## begin
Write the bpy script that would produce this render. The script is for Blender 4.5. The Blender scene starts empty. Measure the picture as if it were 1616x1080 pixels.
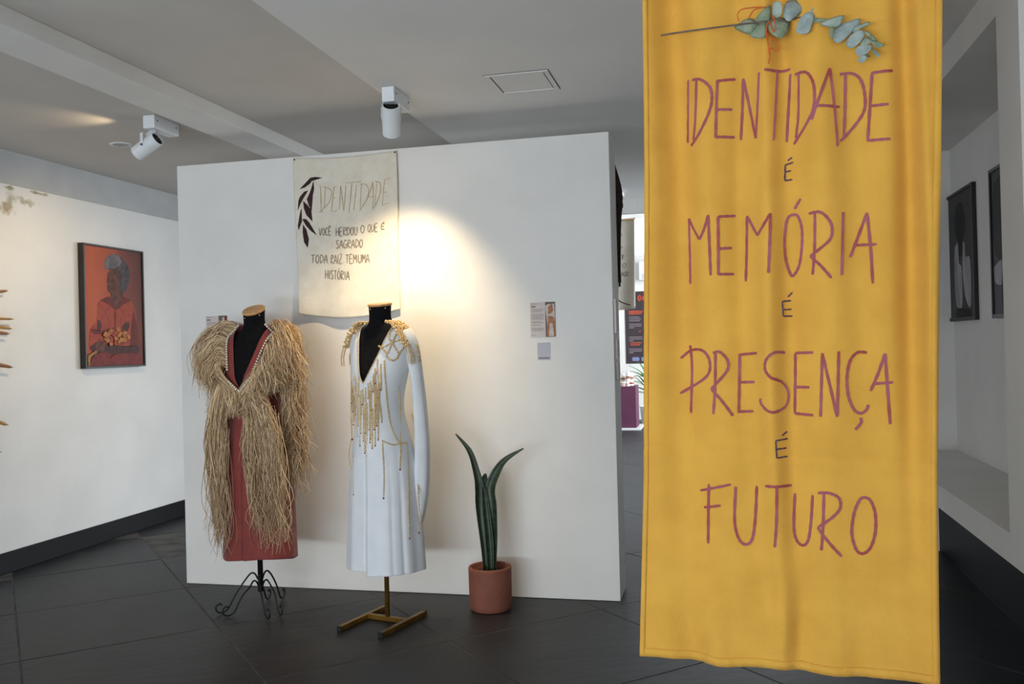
import bpy, bmesh, math, random
from mathutils import Vector, Matrix, noise
random.seed(7)
S = bpy.context.scene
COL = S.collection

# ------------------------------------------------------------------ camera
FPX, CAM = 1404.0, Vector((0, 0, 1.4))
ROLL, PITCH, YAW = math.radians(1.449), math.radians(0.222), math.radians(13.38)
cr, sr = math.cos(ROLL), math.sin(ROLL)
cp, sp = math.cos(PITCH), math.sin(PITCH)
cy, sy = math.cos(YAW), math.sin(YAW)
AR = Vector((cy, sy, 0)); AF = Vector((-sy*cp, cy*cp, sp)); AU = AR.cross(AF)
cam_d = bpy.data.cameras.new('camera'); cam = bpy.data.objects.new('camera', cam_d); COL.objects.link(cam)
cam_d.sensor_width = 36; cam_d.lens = FPX/1616*36; cam_d.clip_start = 0.05
ix = AR*cr - AU*sr; iy = AR*sr + AU*cr; iz = -AF
cam.matrix_world = Matrix(((ix.x, iy.x, iz.x, CAM.x), (ix.y, iy.y, iz.y, CAM.y), (ix.z, iy.z, iz.z, CAM.z), (0, 0, 0, 1)))
S.camera = cam

# ------------------------------------------------------------------ world, daylight, exposure
W = bpy.data.worlds.new('sky'); S.world = W; W.use_nodes = True
bgn = W.node_tree.nodes['Background']; bgn.inputs[0].default_value = (0.78, 0.88, 1, 1); bgn.inputs[1].default_value = 1.4
def area(name, loc, target, sx, sy_, power, col):
    l = bpy.data.lights.new(name, 'AREA'); l.shape = 'RECTANGLE'; l.size = sx; l.size_y = sy_; l.energy = power; l.color = col
    o = bpy.data.objects.new(name, l); COL.objects.link(o); o.location = loc
    o.rotation_euler = (Vector(target)-Vector(loc)).to_track_quat('-Z', 'Z').to_euler(); return o
area('daylight_shopfront', (-1.6, -2.55, 1.6), (-1.9, 5, 1.2), 5.2, 1.9, 36, (0.97, 0.98, 1))
area('daylight_pavement_bounce', (-2.4, -2.6, .5), (-2.6, 1.6, 2.75), 4.2, .7, 185, (0.82, 0.92, 1))
area('daylight_far_window', (2.9, 12.6, 1.9), (-3, 13.0, 1.0), 5.0, 2.6, 700, (0.86, 0.93, 1))
area('corridor_fill_light', (1.35, 7.7, 1.6), (-2.2, 8.2, .4), 1.6, 1.6, 42, (0.86, 0.93, 1)).data.spread = math.radians(110)  # fill lamp added to brighten the corridor banner
S.view_settings.view_transform = 'Standard'; S.view_settings.look = 'None'
S.view_settings.gamma = 1; S.view_settings.use_curve_mapping = False
S.view_settings.exposure = 0.05

# ------------------------------------------------------------------ pixel -> real surface (for measuring only)
def ray(x, y):
    dx, dy = x-808.0, y-540.0
    u = dx*cr - dy*sr; v = dx*sr + dy*cr
    return AF*FPX + AR*u - AU*v
def pl(x, y, ax, val):
    d = ray(x, y); t = (val-CAM[ax])/d[ax]; return CAM + d*t
def plp(x, y, p0, n):
    d = ray(x, y); t = (p0-CAM).dot(n)/d.dot(n); return CAM + d*t

# ------------------------------------------------------------------ materials
def srgb(r, g, b):
    f = lambda c: (c/255/12.92) if c/255 <= .04045 else ((c/255+.055)/1.055)**2.4
    return (f(r), f(g), f(b), 1)
def mat(name, c, rough=.6, c2=None, ns=8, nd=4, bump=0, bs=60, metal=0, spec=.5, emit=0, sheen=0, stretch=None, trans=0):
    m = bpy.data.materials.new(name); m.use_nodes = True; nt = m.node_tree; b = nt.nodes['Principled BSDF']
    b.inputs['Roughness'].default_value = rough; b.inputs['Metallic'].default_value = metal
    b.inputs['Specular IOR Level'].default_value = spec
    if sheen: b.inputs['Sheen Weight'].default_value = sheen
    tc = nt.nodes.new('ShaderNodeTexCoord'); mp = nt.nodes.new('ShaderNodeMapping'); nt.links.new(tc.outputs['Object'], mp.inputs[0])
    if stretch: mp.inputs['Scale'].default_value = stretch
    n = nt.nodes.new('ShaderNodeTexNoise'); n.inputs['Scale'].default_value = ns; n.inputs['Detail'].default_value = nd
    nt.links.new(mp.outputs[0], n.inputs['Vector'])
    r = nt.nodes.new('ShaderNodeValToRGB'); r.color_ramp.elements[0].position = .35; r.color_ramp.elements[1].position = .65
    if c2 is None: c2 = tuple(v*.92 for v in c[:3])+(1,)
    r.color_ramp.elements[0].color = c; r.color_ramp.elements[1].color = c2
    nt.links.new(n.outputs['Fac'], r.inputs[0]); nt.links.new(r.outputs[0], b.inputs['Base Color'])
    if emit:
        b.inputs['Emission Strength'].default_value = emit; nt.links.new(r.outputs[0], b.inputs['Emission Color'])
    if bump:
        n2 = nt.nodes.new('ShaderNodeTexNoise'); n2.inputs['Scale'].default_value = bs; n2.inputs['Detail'].default_value = 5
        nt.links.new(mp.outputs[0], n2.inputs['Vector'])
        bp = nt.nodes.new('ShaderNodeBump'); bp.inputs['Strength'].default_value = bump; bp.inputs['Distance'].default_value = .01
        nt.links.new(n2.outputs['Fac'], bp.inputs['Height']); nt.links.new(bp.outputs[0], b.inputs['Normal'])
    if trans:
        tb = nt.nodes.new('ShaderNodeBsdfTranslucent'); mx = nt.nodes.new('ShaderNodeMixShader'); mx.inputs[0].default_value = trans
        nt.links.new(r.outputs[0], tb.inputs[0]); nt.links.new(b.outputs[0], mx.inputs[1]); nt.links.new(tb.outputs[0], mx.inputs[2]); nt.links.new(mx.outputs[0], nt.nodes['Material Output'].inputs[0])
    return m
def attr_mat(name, ca, cb, rough=.7, attr='tone', sheen=0):
    m = bpy.data.materials.new(name); m.use_nodes = True; nt = m.node_tree; b = nt.nodes['Principled BSDF']
    b.inputs['Roughness'].default_value = rough; b.inputs['Specular IOR Level'].default_value = .25
    a = nt.nodes.new('ShaderNodeAttribute'); a.attribute_name = attr
    r = nt.nodes.new('ShaderNodeValToRGB'); r.color_ramp.elements[0].color = ca; r.color_ramp.elements[1].color = cb
    nt.links.new(a.outputs['Fac'], r.inputs[0]); nt.links.new(r.outputs[0], b.inputs['Base Color'])
    return m
M = {}
WALL = srgb(226, 224, 220)
M['wall'] = mat('wall_paint', WALL, .75, srgb(220, 218, 214), 3, 3, .06, 25, spec=.2)
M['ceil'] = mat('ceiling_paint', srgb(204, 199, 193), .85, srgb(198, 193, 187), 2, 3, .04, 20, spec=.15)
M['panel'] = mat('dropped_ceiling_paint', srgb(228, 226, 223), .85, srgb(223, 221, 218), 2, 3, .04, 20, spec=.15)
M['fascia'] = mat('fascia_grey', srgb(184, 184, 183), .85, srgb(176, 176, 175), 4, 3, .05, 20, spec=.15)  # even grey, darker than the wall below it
M['slate'] = mat('slate_tile', srgb(30, 31, 34), .48, srgb(41, 41, 44), 2.2, 6, .25, 9, spec=.4, stretch=(1, 2.2, 1))
M['grout'] = mat('grout', srgb(92, 90, 88), .9, srgb(56, 55, 54), 6)
M['black_base'] = mat('black_base_paint', srgb(13, 14, 17), .5, srgb(17, 18, 21), 4, spec=.2)
M['white_metal'] = mat('white_enamel', srgb(225, 228, 230), .4, srgb(218, 222, 224), 10)
M['dark_metal'] = mat('dark_grill', srgb(30, 28, 27), .5, srgb(44, 40, 38), 30, metal=.4)
M['black_iron'] = mat('black_iron', srgb(20, 20, 21), .5, srgb(30, 30, 30), 30, metal=.3, bump=.1)
M['gold'] = mat('bronze_paint', srgb(150, 112, 48), .38, srgb(122, 88, 34), 12, metal=.7)
M['rubber'] = mat('rubber_cap', srgb(18, 18, 18), .8)
M['form'] = mat('black_jersey', srgb(16, 15, 17), .95, srgb(22, 21, 23), 60, bump=.15, bs=300, spec=.1)
M['wood'] = mat('pale_wood', srgb(205, 160, 105), .5, srgb(180, 132, 80), 6, stretch=(1, 14, 4), bump=.1)
M['wood_a'] = mat('brown_wood', srgb(158, 112, 78), .55, srgb(128, 84, 56), 8, stretch=(4, 1, 20))
M['wood_b'] = mat('ochre_wood', srgb(186, 150, 98), .55, srgb(164, 126, 78), 8, stretch=(4, 1, 20))
M['pin'] = mat('pin_head', srgb(232, 230, 222), .3, metal=.3)
M['rust'] = mat('rust_red_crepe', srgb(132, 53, 46), .8, srgb(120, 46, 41), 14, bump=.12, bs=220, sheen=.15)
M['white_cloth'] = mat('white_crepe', srgb(226, 228, 230), .65, srgb(218, 221, 224), 9, bump=.08, bs=260, sheen=.2)
M['cotton'] = mat('raw_cotton', srgb(234, 227, 212), .9, srgb(226, 218, 202), 16, bump=.3, bs=220, spec=.1, trans=.1)
M['yellow'] = mat('mustard_cotton', srgb(229, 175, 75), .85, srgb(221, 166, 69), 9, bump=.25, bs=300, spec=.15, sheen=.1, trans=.12)
M['ink'] = mat('plum_marker', srgb(150, 62, 58), .8, srgb(158, 84, 96), 14, 5)
M['ink_dark'] = mat('dark_marker', srgb(62, 42, 62), .8, srgb(92, 58, 74), 30, 3)
M['ochre_ink'] = mat('ochre_pencil', srgb(176, 152, 108), .9, srgb(190, 168, 124), 40)
M['pencil'] = mat('grey_pencil', srgb(122, 110, 96), .9, srgb(148, 136, 118), 40)
M['leaf_ink'] = mat('dark_brown_print', srgb(46, 24, 26), .9, srgb(56, 32, 32), 30)
M['terracotta'] = mat('terracotta', srgb(134, 78, 60), .75, srgb(122, 69, 52), 10, bump=.1, bs=60)
M['soil'] = mat('potting_soil', srgb(38, 28, 22), .95, srgb(58, 42, 32), 60, bump=.8, bs=90)
M['snake'] = mat('snake_leaf', srgb(28, 42, 28), .42, srgb(50, 68, 44), 9, 3, stretch=(1, 1, 6))
M['snake_tip'] = mat('snake_leaf_plain', srgb(44, 58, 40), .42, srgb(34, 48, 32), 9, 3, stretch=(2, 2, 5))
M['euc'] = mat('eucalyptus_leaf', srgb(128, 146, 132), .6, srgb(154, 168, 156), 40, 5, bump=.3, bs=120)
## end
* [Problem to solve]
Within the material above, extract exactly the lines that start at the line containing "187), 2, 3, .04, 20, spec=.15)" and stop after the line containing "218), 2, 3, .04, 20, spec=.15)", and only those.

* [Full output]
M['ceil'] = mat('ceiling_paint', srgb(204, 199, 193), .85, srgb(198, 193, 187), 2, 3, .04, 20, spec=.15)
M['panel'] = mat('dropped_ceiling_paint', srgb(228, 226, 223), .85, srgb(223, 221, 218), 2, 3, .04, 20, spec=.15)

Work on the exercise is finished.